Nos dias que antecederam a divulgação dos resultados, a equipa de Tshisekedi disse estar já a trabalhar com Kabila para assegurar uma transição do poder. A informação foi desmentida pelo Governo, mas foi suficiente para semear a suspeita de que o candidato da oposição estaria a negociar com Kabila um possível acordo de partilha do poder, caso a sua vitória fosse assegurada.

O campo do candidato nomeado por Kabila lamentou a derrota nas eleições, mas saudou o vencedor. "É claro que não estamos contentes que o nosso candidato tenha perdido, mas o povo congolês escolheu e a democracia triunfou", disse à Reuters o porta-voz da campanha, Barnabe Bin Karubi.

O caminho para estas eleições, encaradas por muitos como a grande oportunidade para que a República Democrática do Congo vivesse a primeira transição pacífica do poder desde a independência, em 1960, foi caótico e violento.

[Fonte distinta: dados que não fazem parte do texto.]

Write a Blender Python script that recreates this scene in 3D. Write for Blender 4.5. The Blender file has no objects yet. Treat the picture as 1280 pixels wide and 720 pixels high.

As eleições deveriam ter acontecido em Dezembro de 2016, quando terminava o mandato de Kabila, mas foram adiadas sucessivamente.

A cada adiamento, a violência tomava conta das ruas das principais cidades, com a oposição a denunciar uma tentativa de Kabila para se eternizar no poder. A pressão internacional acabou por forçar o Presidente a marcar finalmente eleições, dois anos depois do previsto. Mas poucos analistas consideram que o homem que governou o gigante africano durante 18 anos se queira afastar.

“O regime de Kabila envolveu-se em todo o tipo de negócios e o seu círculo próximo também participa nisso. É por isso que é complicado deixar o poder, porque há estes sistemas económicos e políticos que servem a elite”, dizia ao PÚBLICO o professor da Universidade de Antuérpia, Kristoff Titeca, na semana passada.